(WHAT TO WORK ON)
Set down, word for word, only the lines from the start of the records through the line bearing "planter(bx[k] + 0.002, bx[k"; include no pictures.
+---+
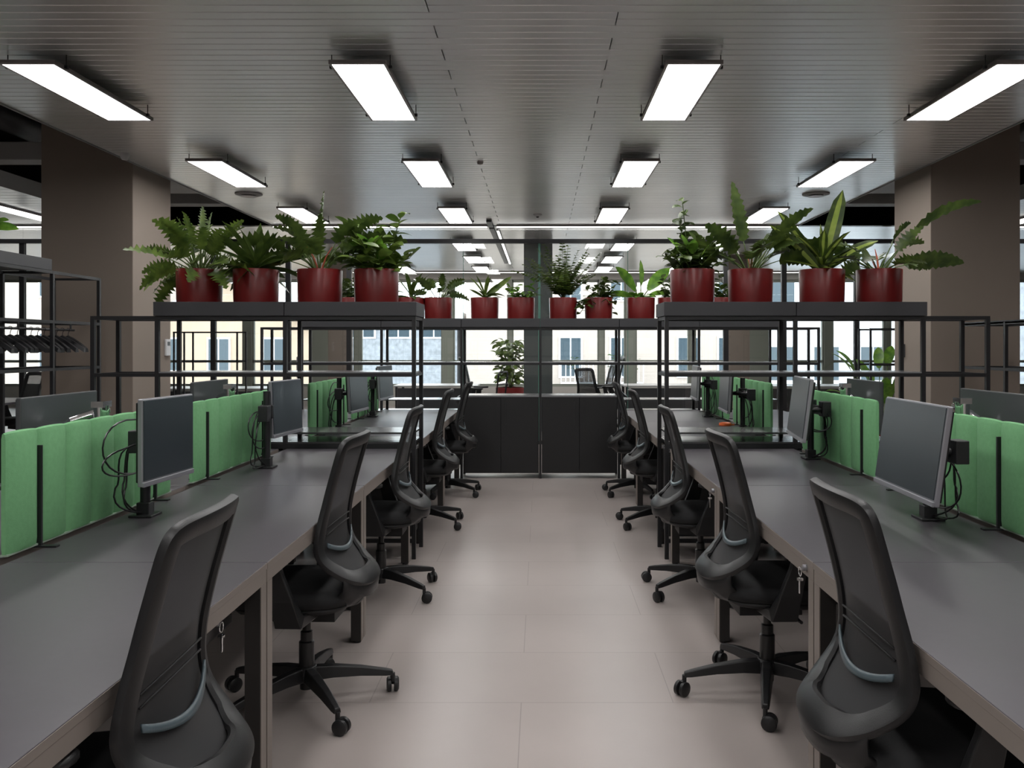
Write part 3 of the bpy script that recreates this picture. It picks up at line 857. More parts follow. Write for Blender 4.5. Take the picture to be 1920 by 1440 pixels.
# planters
def planter(x0, x1, y0, label):
    t = MB(); h = 0.092; z = 1.606; w = x1 - x0; d = 0.40
    o = [(0, 0), (w, 0), (w, d), (0, d)]; i = [(0.004, 0.004), (w - 0.004, 0.004), (w - 0.004, d - 0.004), (0.004, d - 0.004)]
    rings = [[Vector((x, y, 0)) for x, y in o], [Vector((x, y, h)) for x, y in o], [Vector((x, y, h)) for x, y in i], [Vector((x, y, 0.012)) for x, y in i]]
    t.ring_sweep(rings)
    ob = t.build('planter_tray', M['planter'], None, loc=(x0, y0, z), bevel=0.002)
    tag(ob, label, 'planter tray', 'grey steel planter trays on the racks')
for side, s in ((-1, 'left'), (1, 'right')):
    for k, (p, q) in enumerate(((0.815, 1.683), (1.687, 2.545))):
        a, b = sorted((side * p, side * q))
        planter(a, b, 5.61, 'grey steel planter tray on the tall %s rack, %s half' % (s, ['aisle', 'outer'][k]))
bx = [-2.545, -1.687, -0.837, 0.0, 0.837, 1.687, 2.545]
for k in range(6):
    planter(bx[k] + 0.002, bx[k + 1] - 0.002, 9.03, 'grey steel planter tray on the far rack, %s from left' % ['first', 'second', 'third', 'fourth', 'fifth', 'sixth'][k])

# ------------------------------------------------------------------ plants
def make_pot():
    t = thing('potted_plant', '', 'potted plant')
    m = MB(); m.lathe([(0.001, 0), (0.132, 0), (0.140, 0.006), (0.147, 0.10), (0.151, 0.30), (0.149, 0.305), (0.143, 0.303), (0.141, 0.26), (0.001, 0.262)], 40)
    m.build('pot', M['red'], t, smooth=True)
    m = MB(); m.lathe([(0.001, 0.263), (0.141, 0.264), (0.138, 0.282), (0.09, 0.290), (0.001, 0.292)], 24); m.build('soil', M['soil'], t, smooth=True)
    return t
def frame_of(d):
    d = d.normalized(); s = d.cross(Vector((0, 0, 1)))
    if s.length < 1e-3: s = Vector((1, 0, 0))
    s.normalize(); return d, s, s.cross(d)
def arc(p, d, L, droop, n):
    """points along a curve starting in direction d and bending down"""
    pts = [Vector(p)]; d = d.normalized(); st = L / n
    for i in range(n):
        d = (d + Vector((0, 0, -droop / n))).normalized()
        pts.append(pts[-1] + d * st)
    return pts, d
def blade(mb, pts, widths, fold=0.15, twist=0.0, stripe=None, wave=0.0):
    n = len(pts); L = []; Rr = []; C = []
    for i, p in enumerate(pts):
        t = (pts[min(i + 1, n - 1)] - pts[max(i - 1, 0)])
        d, s, u = frame_of(t)
        s = (Matrix.Rotation(twist, 3, d) @ s); u = s.cross(d)
        w = widths[i]; f = fold * w
        wv = wave * math.sin(i * 2.1)
        L.append(p - s * w + u * (f + wv * w)); Rr.append(p + s * w + u * (f - wv * w)); C.append(p)
    o = len(mb.v)
    if stripe is None:
        vs = []
        for i in range(n): vs += [L[i], C[i], Rr[i]]
        fs = []
        for i in range(n - 1):
            a = i * 3; b = a + 3
            fs += [(a, a + 1, b + 1, b), (a + 1, a + 2, b + 2, b + 1)]
        mb.add(vs, fs)
    else:
        vs = []
        for i in range(n): vs += [L[i], C[i].lerp(L[i], stripe), C[i], C[i].lerp(Rr[i], stripe), Rr[i]]
        fe, fc = [], []
        for i in range(n - 1):
            a = i * 5; b = a + 5
            fe += [(a, a + 1, b + 1, b), (a + 3, a + 4, b + 4, b + 3)]
            fc += [(a + 1, a + 2, b + 2, b + 1), (a + 2, a + 3, b + 3, b + 2)]
        mb.cur = 0; mb.add(vs, fe); mb.cur = 1
        mb.add(vs, fc); mb.cur = 0
def lobed_leaf(mb, st, base, d, pet, L, W, droop, rnd, lob=0.45, n=16, face=None):
    pts, d2 = arc(base, d, pet, droop * 0.3, 6)
    st.tube(pts, [0.0055, 0.005, 0.0045, 0.004, 0.004, 0.0035, 0.003], 6)
    bp, _ = arc(pts[-1], d2, L, droop, n)
    ws = []
    for i in range(n + 1):
        q = i / n
        env = (math.sin(PI * min(1, q * 0.92 + 0.08)) ** 0.55) * (1 - 0.35 * q)
        ws.append(W * env * (1.0 if i % 2 else lob))
    ws[0] = 0.004; ws[-1] = 0.002
    blade(mb, bp, ws, 0.25, face if face is not None else rnd.uniform(-1.0, 1.0), wave=0.12)
def oval_leaf(mb, base, d, L, W, droop, rnd, n=5):
    bp, _ = arc(base, d, L, droop, n)
    blade(mb, bp, [W * math.sin(PI * (0.06 + 0.94 * i / n)) ** 0.8 + 0.001 for i in range(n + 1)], 0.2, rnd.uniform(-0.6, 0.6))
def strap_leaf(mb, base, d, L, W, droop, rnd, stripe=None, n=10, face=None):
    bp, _ = arc(base, d, L, droop, n)
    ws = [W * (0.35 + 0.65 * math.sin(PI * min(1.0, (i / n) * 0.95 + 0.02)) ** 0.7) * (1 if i < n else 0.05) for i in range(n + 1)]
    ws[-1] = 0.002; ws[-2] *= 0.6
    blade(mb, bp, ws, 0.18, face if face is not None else rnd.uniform(-0.7, 0.7), stripe=stripe, wave=0.03)
def dirv(az, el): return Vector((math.cos(az) * math.cos(el), math.sin(az) * math.cos(el), math.sin(el)))
B = Vector((0, 0, 0.285))
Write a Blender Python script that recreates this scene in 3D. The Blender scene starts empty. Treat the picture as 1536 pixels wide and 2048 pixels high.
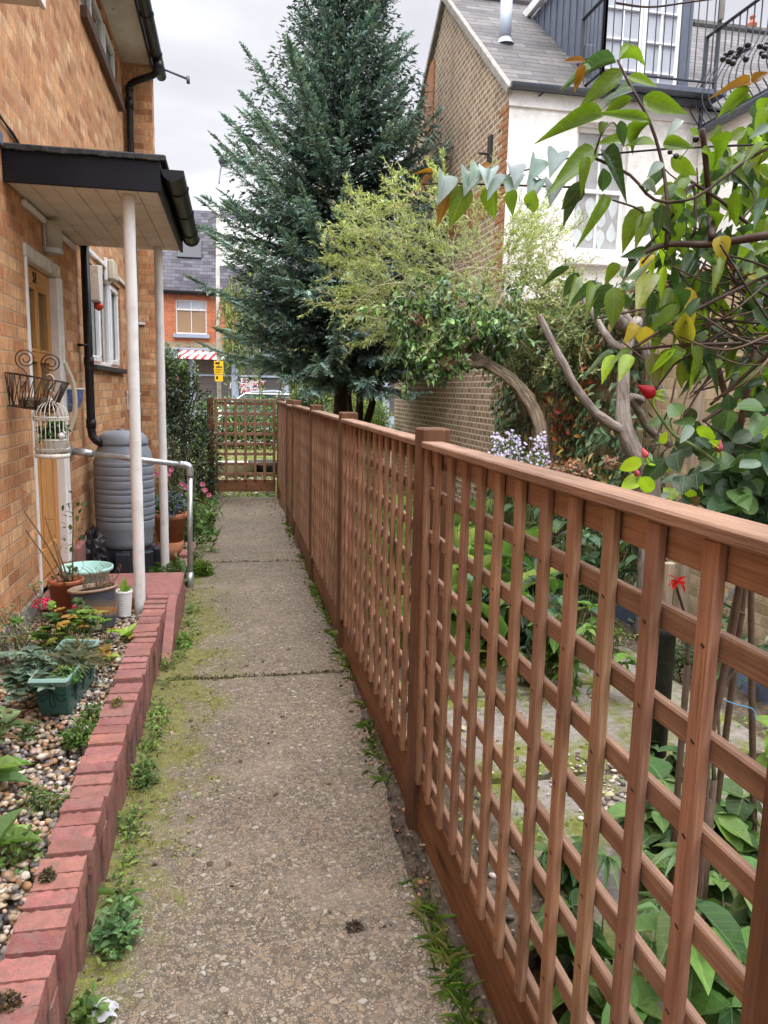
import bpy, math, random
import numpy as np
from mathutils import Vector, Matrix

rng = np.random.default_rng(11)
rnd = random.Random(5)
scene = bpy.context.scene
COL = scene.collection
PI = math.pi


def lin(r, g, b, k=1.0):
    def f(c):
        c /= 255.0
        return c / 12.92 if c <= 0.04045 else ((c + 0.055) / 1.055) ** 2.4
    return (f(r) * k, f(g) * k, f(b) * k)


# ------------------------------------------------------------------ camera
CAM_H, PITCH, YAW, ROLL, FPX = 1.55, math.radians(8.92), math.radians(11.217), math.radians(-1.237), 1540.0
_cp, _sp, _cy, _sy = math.cos(PITCH), math.sin(PITCH), math.cos(YAW), math.sin(YAW)
FW = np.array([_sy * _cp, _cy * _cp, -_sp])
_rt = np.array([_cy, -_sy, 0.0])
_up = np.cross(_rt, FW)
RT = math.cos(ROLL) * _rt - math.sin(ROLL) * _up
UP = math.sin(ROLL) * _rt + math.cos(ROLL) * _up
EYE = np.array([0, 0, CAM_H])


def at(u, v, t):
    """survey helper: the world point seen at photo position (u, v), t metres in front of the camera"""
    return EYE + (FW + RT * (u - 768) / FPX - UP * (v - 1024) / FPX) * t


cam = bpy.data.objects.new('camera', bpy.data.cameras.new('camera'))
COL.objects.link(cam)
mw = Matrix.Identity(4)
for i in range(3):
    mw[i][0], mw[i][1], mw[i][2], mw[i][3] = RT[i], UP[i], -FW[i], EYE[i]
cam.matrix_world = mw
cam.data.lens = 36.0 * FPX / 2048.0
cam.data.sensor_width = 36
cam.data.clip_start = 0.05
cam.data.clip_end = 600
scene.camera = cam

# ------------------------------------------------------------------ mesh builder


def nrm(v):
    v = np.asarray(v, float)
    return v / (np.linalg.norm(v, axis=-1, keepdims=True) + 1e-12)


_cs = np.array([[sx, sy, sz] for sx in (-1, 1) for sy in (-1, 1) for sz in (-1, 1)], float)


def _chbox_faces():
    idx = lambda c, a: c * 3 + a
    q, t = [], []
    ci = {tuple(c): i for i, c in enumerate(_cs.astype(int).tolist())}
    for a in range(3):
        b, c = [(1, 2), (2, 0), (0, 1)][a]
        for s in (-1, 1):
            f = []
            for sb, sc in ((-1, -1), (1, -1), (1, 1), (-1, 1)):
                k = [0, 0, 0]
                k[a], k[b], k[c] = s, sb, sc
                f.append(idx(ci[tuple(k)], a))
            q.append(f if s > 0 else f[::-1])
    for a in range(3):
        b, c = [(1, 2), (2, 0), (0, 1)][a]
        for sb in (-1, 1):
            for sc in (-1, 1):
                k0, k1 = [0, 0, 0], [0, 0, 0]
                k0[a], k1[a] = -1, 1
                k0[b] = k1[b] = sb
                k0[c] = k1[c] = sc
                i0, i1 = ci[tuple(k0)], ci[tuple(k1)]
                f = [idx(i0, b), idx(i1, b), idx(i1, c), idx(i0, c)]
                q.append(f if sb * sc < 0 else f[::-1])
    for i in range(8):
        f = [idx(i, 0), idx(i, 1), idx(i, 2)]
        t.append(f if _cs[i].prod() > 0 else f[::-1])
    return np.array(q), np.array(t)


_CQ, _CT = _chbox_faces()


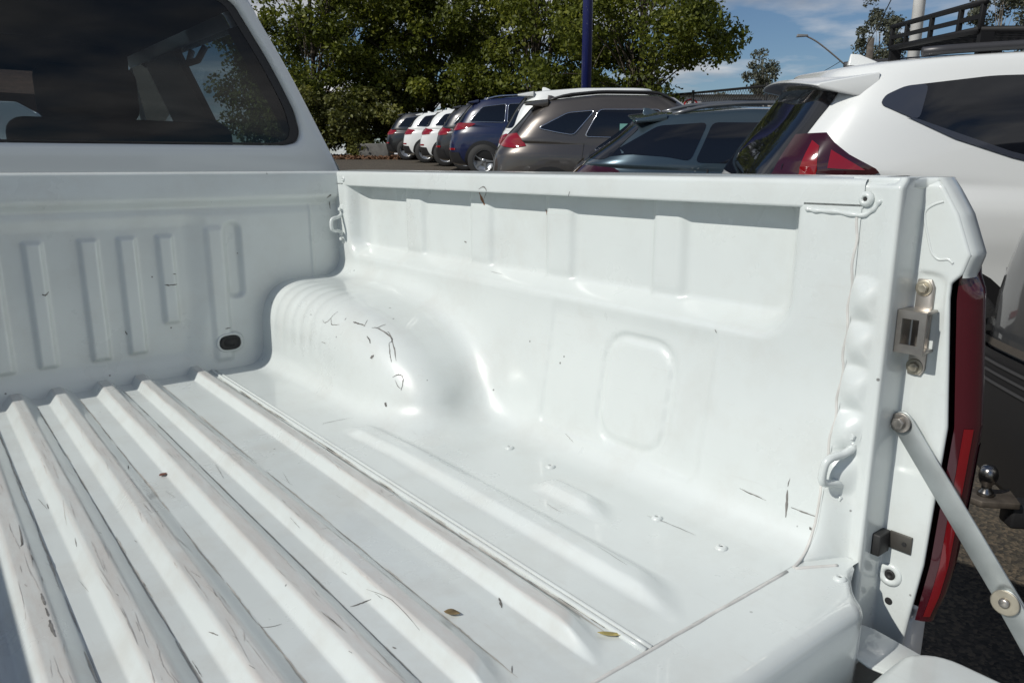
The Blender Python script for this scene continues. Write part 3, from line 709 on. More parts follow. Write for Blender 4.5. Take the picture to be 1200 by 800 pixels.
MB().tube(smooth_curve([(.06 + .17 * math.cos(t), 1.50, ZF + .50 + .17 * math.sin(t)) for t in np.linspace(0, 2 * PI, 13)], 3), .016, 8, cap=False).build('steering_wheel', BLACK, UTE, smooth=True).location = (.31, 0, -.03)
for sx in (-1, 1): MB().box((sx * .31 - .27, 1.40, ZF + .835), (sx * .31 + .27, 1.425, ZF + .955)).build('sun_visor', FABRIC, UTE, bevel=.01)
mir = MB().box((-.12, 1.45, ZF + .80), (.12, 1.48, ZF + .87)).build('mirror', BLACK, UTE, bevel=.01)
MB().tube([(.62, .60, ZF + .86), (.60, .62, ZF + .82), (.60, .72, ZF + .82), (.62, .74, ZF + .86)], .010, 8).build('grab_handle', mat('grey_plastic', (.2, .2, .21), .6), UTE, smooth=True)

# ------------------------------------------------------------------ cars (local frame: tail at x=0, nose at x=L, right side at -y)
PHI = R(-45)
HEAD = Vector((math.cos(PHI), math.sin(PHI), 0))
def plan(xr, xf, hw, n, N=128, nr=None):
    t = np.linspace(0, 2 * PI, 1441)[:-1]; c, s_ = np.cos(t), np.sin(t); nn = np.where(c < 0, nr or n, n)
    a, xm = (xf - xr) / 2, (xf + xr) / 2
    x = xm + a * np.sign(c) * np.abs(c) ** (2 / nn); y = hw * np.sign(s_) * np.abs(s_) ** (2 / nn)
    d = np.r_[0, np.cumsum(np.hypot(np.diff(np.r_[x, x[0]]), np.diff(np.r_[y, y[0]])))]; q = np.linspace(0, d[-1], N + 1)[:-1]
    return np.interp(q, d, np.r_[x, x[0]]), np.interp(q, d, np.r_[y, y[0]])
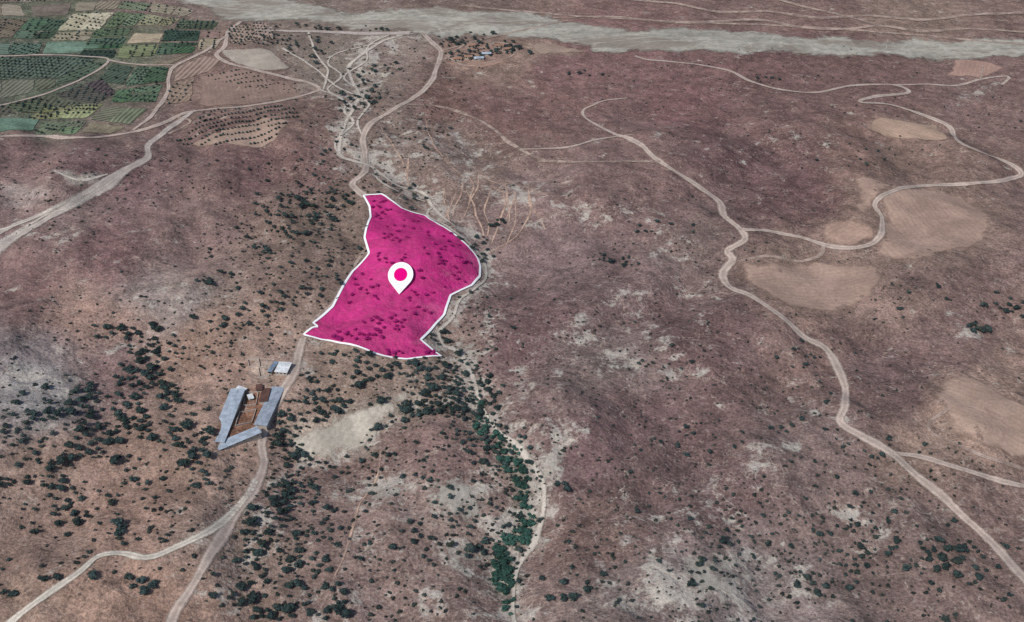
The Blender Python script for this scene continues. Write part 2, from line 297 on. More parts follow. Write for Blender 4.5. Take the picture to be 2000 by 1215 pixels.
for rr_ in R:
    nm,pts,w,mt,lb=rr_[:5]; wd=rr_[5] if len(rr_)>5 else None
    sp_=spline(pts); x,y=G(sp_); off=.52+.008*len(road_w)+(.3 if nm=="river_channel" else 0); road_w.append(np.stack(resample(x,y,12)[:2],1))
    ribbon(nm,[ribbon_data(x,y,w*1.3,off,widths=wd)],mt,lb,{"dry_stream":"stream bed","river_channel":"river bed"}.get(nm,"road"))
tr=[[(800,372),(797,335),(800,300)],[(905,345),(900,380),(884,424)],[(915,345),(926,370),(905,424)],[(985,370),(985,400),(972,440),(962,482)],[(1005,375),(1010,410),(1000,450),(985,482)],[(1030,380),(1035,420),(1010,460),(945,500)],[(938,342),(965,358),(1010,362),(1075,384)],[(812,372),(816,402),(850,420)],[(745,880),(732,950),(700,990),(682,1050),(655,1125)],[(960,362),(990,380),(1005,375)],[(790,372),(770,400)],[(740,240),(770,290),(800,340)],[(830,230),(850,290),(905,345)]]
for i in range(8):
    u=865+i*24; v=random.uniform(340,375); a=random.gauss(1.65,.12); p=[(u,v)]
    for j in range(random.randint(3,6)):
        a+=random.gauss(0,.12); u+=22*math.cos(a); v+=20*math.sin(a); p.append((u,v))
    tr.append(p)
for p in tr:
    x,y=G(spline(p)); ribbon("goat_trail",[ribbon_data(x,y,2.5,.42+random.random()*.05,1.0,.3,[.4,1,1,.4])],M_trail,"narrow reddish goat trail worn into the slope","trail")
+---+
(FINAL RESULT)
Write part 3 of the bpy script that recreates this picture. It picks up at line 857. More parts follow. Write for Blender 4.5. Take the picture to be 1920 by 1440 pixels.
# planters
def planter(x0, x1, y0, label):
    t = MB(); h = 0.092; z = 1.606; w = x1 - x0; d = 0.40
    o = [(0, 0), (w, 0), (w, d), (0, d)]; i = [(0.004, 0.004), (w - 0.004, 0.004), (w - 0.004, d - 0.004), (0.004, d - 0.004)]
    rings = [[Vector((x, y, 0)) for x, y in o], [Vector((x, y, h)) for x, y in o], [Vector((x, y, h)) for x, y in i], [Vector((x, y, 0.012)) for x, y in i]]
    t.ring_sweep(rings)
    ob = t.build('planter_tray', M['planter'], None, loc=(x0, y0, z), bevel=0.002)
    tag(ob, label, 'planter tray', 'grey steel planter trays on the racks')
for side, s in ((-1, 'left'), (1, 'right')):
    for k, (p, q) in enumerate(((0.815, 1.683), (1.687, 2.545))):
        a, b = sorted((side * p, side * q))
        planter(a, b, 5.61, 'grey steel planter tray on the tall %s rack, %s half' % (s, ['aisle', 'outer'][k]))
bx = [-2.545, -1.687, -0.837, 0.0, 0.837, 1.687, 2.545]
for k in range(6):
    planter(bx[k] + 0.002, bx[k + 1] - 0.002, 9.03, 'grey steel planter tray on the far rack, %s from left' % ['first', 'second', 'third', 'fourth', 'fifth', 'sixth'][k])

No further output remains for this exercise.